April 29, 2016 – The Standing Rock Sioux petitioned the Corps of Engineers, calling for a more thorough environmental impact study.

July 26, 2016 – The Corps of Engineers gave final approval to easement and water crossing permits, allowing DAPL to go forward. Lake Oahe – a sacred Standing Rock Sioux site – along with the Mississippi River and Lake Sakakawea were among the waters granted easements.

July 27, 2016 – The Standing Rock Sioux tribe sued the Corps of Engineers and requested an emergency halt to all construction. By this point, preparatory work at construction sites had already begun.
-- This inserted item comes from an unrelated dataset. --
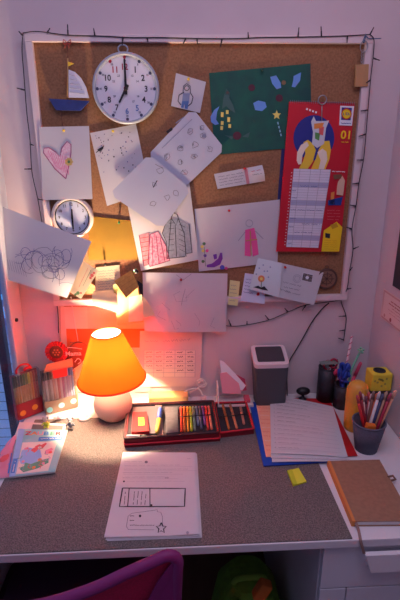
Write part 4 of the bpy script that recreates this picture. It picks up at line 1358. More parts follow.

Aug. 1, 2016 – Construction equipment was set on fire at a protest site in Iowa.

Aug. 24, 2016 – A federal judge heard arguments from the Standing Rock Sioux that claimed the tribe was not allowed to express concerns about the project’s possible impact on their lands. The tribe claimed that because the pipeline would go beneath Lake Oahe, the project was a threat to “environmental quality and sacred nature of the water.”

Sept. 3, 2016 – Protesters marched from a camp to private land after bulldozers began preparing the site in North Dakota. Guard dogs attacked protesters at the site.

Sept. 6, 2016 – U.S. District Judge James Boasberg temporarily halted construction on the portion of DAPL that crosses the Missouri River at Lake Oahe, pending a full decision on the tribe’s earlier lawsuit.

Sept. 8, 2016 – North Dakota Gov. Jack Dalrymple activated the state National Guard to assist local law enforcement at demonstration sites.

Sept. 9, 2016 – Boasberg denied the Standing Rock Sioux’s request to stop construction.

Oct. 12, 2016 – ETP proceeded with construction, and the Morton County Sheriff’s Department arrested 27 people demonstrating at the site. Separately, days later in Iowa, about $2 million worth of construction equipment was damaged in an intentionally set fire.

Nov. 25, 2016 – The Corps of Engineers ordered protesters to leave encampments on federal land by Dec. 5; Dalrymple issued an evacuation order for the area, citing “harsh weather.” Many protesters remained.